Já no caso de uma típica sociedade anônima de capitais, sem natureza contratual personalista, não há um vínculo contratual a ser resolvido, mas apenas uma questão que se refere à sociedade como um todo (dissolução total) ou a um acionista específico (dissolução parcial). Nesses casos, a nosso ver a citação deverá ser apenas da sociedade.

Já para a apuração de haveres, em qualquer tipo de sociedade anônima, a ação deverá ser ajuizada contra a própria sociedade, pois ela é quem deve pagar a apuração de haveres. Trata-se de pretensão que visa à condenação da própria sociedade ao pagamento dos haveres, pois o cálculo irá considerar o patrimônio da sociedade e não o patrimônio dos sócios. O direito aos haveres é o direito ao recebimento de uma parcela do patrimônio da sociedade.

Apesar da previsão do artigo 604, § 1º do novo CPC, a legitimidade processual é da sociedade, pois é ela que tem a obrigação e pagar o sócio ou seus sucessores. A nosso ver, o depósito é devido pela sociedade, mas pode ser feito pelos sócios, a fim de evitar a redução do capital social.

[1] STJ – REsp 1128431/SP, Rel.

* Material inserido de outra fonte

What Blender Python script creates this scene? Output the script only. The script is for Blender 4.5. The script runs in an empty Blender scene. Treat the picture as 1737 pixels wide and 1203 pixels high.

Ministra NANCY ANDRIGHI, TERCEIRA TURMA, julgado em 11/10/2011, DJe 25/10/2011; EREsp 1079763/SP, Rel. Ministro SIDNEI BENETI, SEGUNDA SEÇÃO, julgado em 25/4/2012, DJe 6/9/2012.

[2] STJ – EREsp 111294/PR, Rel. Ministro CASTRO FILHO, SEGUNDA SEÇÃO, julgado em 28/6/2006, DJ 10/9/2007, p. 183; REsp 651.722/PR, Rel. Ministro CARLOS ALBERTO MENEZES DIREITO, TERCEIRA TURMA, julgado em 25/9/2006, DJ 26/3/2007, p. 233.

[3] STJ – REsp 917531/RS, Rel. Ministro LUIS FELIPE SALOMÃO, QUARTA TURMA, julgado em 17/11/2011, Dje 1º/2/2012

[4] REsp 467085/PR, Rel. Ministro LUIS FELIPE SALOMÃO, QUARTA TURMA, julgado em 28/04/2009, DJe 11/05/2009.